Let a be a rational number that can be written as sum of squares of three rational numbers. Prove that $a^m$ can also can be written as sum of squares of three rational numbers for any positive integer $m$.
I tried to solve using Mathematical Induction Let a be a rational number that can be written as sum of squares of three rational numbers i.e. $$a=\left( p_1 / q_1\right)^2+\left( p_2 / q_2\right)^2+ \left( p_3 / q_3\right)^2\\$$ We prove $a^m$ is rational for every positive integer$\\$ For $n=1$, it is true. $\\$ Let it be true for $n=k$ i.e. $$a^m=\left( r_1 / s_1\right)^2+\left( r_2 / s_2\right)^2+ \left( r_3 / s_3\right)^2\\$$ Consider $$a^{m+1}=a^m *a$$ $$=(\left( p_1 / q_1\right)^2+\left( p_2 / q_2\right)^2+ \left( p_3 / q_3\right)^2) (\left( r_1 / s_1\right)^2+\left( r_2 / s_2\right)^2+ \left( r_3 / s_3\right)^2)\\$$
I am not sure how to proceed next to show that $a^{m+1}$ can be written as sum of squares of three numbers. Thanks in advance for any kind help.
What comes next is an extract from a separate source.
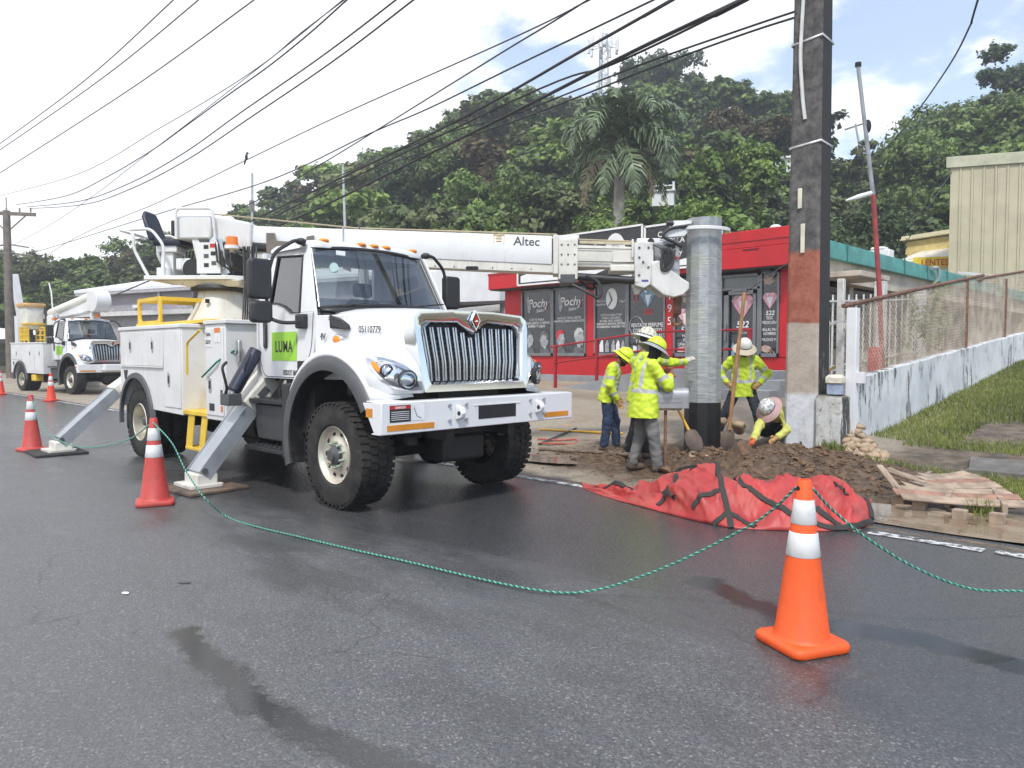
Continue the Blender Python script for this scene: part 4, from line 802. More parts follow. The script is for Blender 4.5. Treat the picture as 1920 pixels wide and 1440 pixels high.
# old concrete pole and its pedestal
def m_oldpole():
    s = NT('old_pole_concrete'); g = s.coord('World'); x = s.n('ShaderNodeSeparateXYZ'); s.L.new(g, x.inputs[0]); z = s.math('ADD', x.outputs[2], s.math('MULTIPLY', s.math('SUBTRACT', s.noise(g, 3, 4), .5), .08))
    n = s.rng(s.noise(g, 7, 6, .7), .3, .7)
    up = s.mix(n, (.05, .047, .046), (.15, .142, .138)); og = s.mix(n, (.26, .075, .05), (.40, .15, .1)); be = s.mix(n, (.36, .3, .25), (.47, .41, .35)); wh = s.mix(n, (.5, .52, .55), (.68, .7, .73))
    c = s.mix(s.rng(z, 3.0, 3.1), og, up); c = s.mix(s.rng(z, 2.0, 2.04), be, c); c = s.mix(s.rng(z, .95, 1.04), wh, c)
    # the east face was never painted: mould covers it
    nn = s.n('ShaderNodeNewGeometry'); nx = s.n('ShaderNodeSeparateXYZ'); s.L.new(nn.outputs['Normal'], nx.inputs[0]); east = s.math('GREATER_THAN', nx.outputs[0], .8)
    mo = s.rng(s.math('ADD', s.noise(s.coord('World', (4, 4, 1.3)), 1.4, 6, .7), s.math('MULTIPLY', z, .11)), .42, .62)
    c = s.mix(east, c, s.mix(mo, (.4, .37, .33), (.035, .033, .032)))
    dr = s.math('MULTIPLY', s.rng(s.noise(s.coord('World', (9, 9, .6)), 1.2, 5, .7), .58, .7), s.rng(z, 1.1, .5)); c = s.mix(s.math('MULTIPLY', dr, .7), c, (.12, .13, .15))
    s.bump(s.noise(g, 18, 5, .7), .5, .02); return s.done(c, .85)
def m_pedestal():
    s = NT('mouldy_pedestal'); g = s.coord('World'); n = s.rng(s.noise(g, 6, 6, .7), .3, .7); c = s.mix(n, (.4, .4, .38), (.6, .61, .6)); x = s.n('ShaderNodeSeparateXYZ'); s.L.new(g, x.inputs[0])
    nn = s.n('ShaderNodeNewGeometry'); nx = s.n('ShaderNodeSeparateXYZ'); s.L.new(nn.outputs['Normal'], nx.inputs[0]); east = s.rng(nx.outputs[0], .2, .7); st = s.noise(s.coord('World', (6, 6, .9)), 1.5, 6, .7, .3)
    k = s.rng(s.math('ADD', st, s.math('MULTIPLY', east, .16)), .52, .64); c = s.mix(s.math('MULTIPLY', k, .93), c, (.025, .024, .022)); sp_ = s.rng(s.noise(g, 11, 5, .7), .62, .68); c = s.mix(s.math('MULTIPLY', sp_, .8), c, (.05, .048, .04)); k2 = s.math('MULTIPLY', s.rng(s.noise(g, 4, 5, .7), .55, .68), .6); c = s.mix(k2, c, (.33, .27, .17))
    c = s.mix(s.rng(x.outputs[2], .93, 1.0), c, (.09, .085, .055)); s.bump(s.noise(g, 20, 5, .7), .6, .02); return s.done(c, .88)
PX0, PY0 = -4.62, 10.86
op = empty('old_concrete_pole', (PX0, PY0, 0), 0, 'tall weathered square concrete pole painted white, beige and orange at its base', 'utility pole')
rings = []; c = .045
for z, wx, wy_ in ((-.3, .52, .46), (3.5, .47, .42), (8, .42, .37), (12.6, .36, .32)):
    a, b = wx / 2, wy_ / 2; rings.append([(-a + c, -b, z), (a - c, -b, z), (a, -b + c, z), (a, b - c, z), (a - c, b, z), (-a + c, b, z), (-a, b - c, z), (-a, -b + c, z)])
MB().loft(rings).build('shaft', m_oldpole(), op, bevel=.01)
m_strap = mat('steel_strap', (.55, .55, .54), .4, .6, var=.15); m_cond = mat('white_conduit', (.62, .62, .6), .5, var=.1)
for z in (4.55, 6.02):
    k = .5 - z * .0105; MB().loft([[(-k / 2 - .006, -k * .45, z - .02 + (i * .035)), (k / 2 + .006, -k * .45 - .006, z + .02 + i * .035), (k / 2 + .006, k * .45, z + .0 + i * .035), (-k / 2 - .006, k * .45, z - .02 + i * .035)] for i in (0, 1)], cap=False).build('strap', m_strap, op, solid=.01)
fy = -.215
MB().tube(fillet([(-.02, fy, 7.2), (-.05, fy - .02, 6.5), (-.075, fy - .03, 5.8), (-.03, fy - .01, 5.15), (.0, fy, 4.92)], .2), .026, 8).build('conduit', m_cond, op)
for z0, z1, x in ((3.66, 3.95, -.05), (3.02, 3.44, .0)): MB().box((x - .03, fy - .03, z0), (x + .03, fy, z1)).build('conduit_clip', mat('cream_conduit', (.66, .63, .5), .5), op, bevel=.008)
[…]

Based on (When is a rational number a sum of three squares?), a rational number $p/q$ is sum of three rational squares if and only if $pq$ is not of the form $2^{2a}(8b-1)$.
Note that any integer $n$ can be factored as $n=2^r\cdot s$, where $r\geq 0$ and $s$ is odd. So the result above is telling you that if a number $p/q$ is NOT a sum of three rational squares, then $pq=2^r\cdot s$, where $r$ is even and $s\equiv -1 \mod 8$. Equivalently, if a number $a=p/q$ is a sum of three rational squares, then $pq=2^r\cdot s$, where either $r$ is odd or $s\equiv 1, \pm 3 \mod 8$.
So things pretty much reduce to compare the behavior of $s$ and $s^m$ $\mod 8$.
Suppose $a=p/q$ i sa sum of three rational squares. That is, $pq=2^rs$, where either $s\equiv 1$ or $\pm 3 \mod 8$, or $r$ is odd. In the former case, the powers $s^m$ will never be $\equiv -1 \mod 8$. In the latter case, $s^m \equiv -1 \mod 8$ only if $m$ is odd. But then $(pq)^m=2^{rm}\cdot s^m$, with $rm$ odd.
Therefore, in either case, $(pq)^m$ will not be of the form $2^ab$, where $a$ is even and $b\equiv -1 \mod 8$. Hence $a^m$ is the sum of three rational squares.